TASK REQUIREMENTS => Reproduce each line from the first in the data through the line that contains "def cD(py): return F * (CEIL - H) / (CY - py)" exactly; give nothing else.

##### GIVEN DATA #####

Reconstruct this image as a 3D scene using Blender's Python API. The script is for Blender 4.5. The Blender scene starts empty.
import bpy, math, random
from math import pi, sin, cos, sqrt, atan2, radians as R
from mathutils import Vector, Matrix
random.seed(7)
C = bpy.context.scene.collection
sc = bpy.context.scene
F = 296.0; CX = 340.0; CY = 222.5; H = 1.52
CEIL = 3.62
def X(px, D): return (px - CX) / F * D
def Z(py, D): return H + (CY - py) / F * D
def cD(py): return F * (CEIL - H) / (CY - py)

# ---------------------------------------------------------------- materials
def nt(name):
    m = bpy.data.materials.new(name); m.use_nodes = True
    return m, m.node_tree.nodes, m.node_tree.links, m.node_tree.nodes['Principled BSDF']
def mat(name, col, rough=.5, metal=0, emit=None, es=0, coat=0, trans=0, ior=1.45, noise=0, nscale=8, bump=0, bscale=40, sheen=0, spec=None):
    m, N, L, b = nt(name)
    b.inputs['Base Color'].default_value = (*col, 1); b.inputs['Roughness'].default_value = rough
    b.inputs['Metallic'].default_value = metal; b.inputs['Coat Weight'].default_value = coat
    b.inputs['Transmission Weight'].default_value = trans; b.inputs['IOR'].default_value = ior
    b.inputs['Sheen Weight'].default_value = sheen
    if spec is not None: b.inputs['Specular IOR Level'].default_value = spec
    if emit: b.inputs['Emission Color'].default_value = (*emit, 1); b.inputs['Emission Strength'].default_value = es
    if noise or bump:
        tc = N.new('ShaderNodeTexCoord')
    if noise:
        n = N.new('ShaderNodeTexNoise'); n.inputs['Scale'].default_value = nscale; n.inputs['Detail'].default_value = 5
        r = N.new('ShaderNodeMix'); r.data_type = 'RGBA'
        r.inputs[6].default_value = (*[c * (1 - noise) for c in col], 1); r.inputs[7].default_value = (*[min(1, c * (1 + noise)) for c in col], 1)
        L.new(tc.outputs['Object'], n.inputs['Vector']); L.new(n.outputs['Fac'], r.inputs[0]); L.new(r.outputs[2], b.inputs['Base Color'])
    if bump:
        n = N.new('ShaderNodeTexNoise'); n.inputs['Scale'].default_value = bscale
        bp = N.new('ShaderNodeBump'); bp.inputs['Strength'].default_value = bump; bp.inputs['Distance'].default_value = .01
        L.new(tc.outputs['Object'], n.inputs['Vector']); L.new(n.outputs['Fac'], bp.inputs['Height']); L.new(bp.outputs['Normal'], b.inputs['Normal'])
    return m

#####

SOLUTION =>
Reconstruct this image as a 3D scene using Blender's Python API. The script is for Blender 4.5. The Blender scene starts empty.
import bpy, math, random
from math import pi, sin, cos, sqrt, atan2, radians as R
from mathutils import Vector, Matrix
random.seed(7)
C = bpy.context.scene.collection
sc = bpy.context.scene
F = 296.0; CX = 340.0; CY = 222.5; H = 1.52
CEIL = 3.62
def X(px, D): return (px - CX) / F * D
def Z(py, D): return H + (CY - py) / F * D
def cD(py): return F * (CEIL - H) / (CY - py)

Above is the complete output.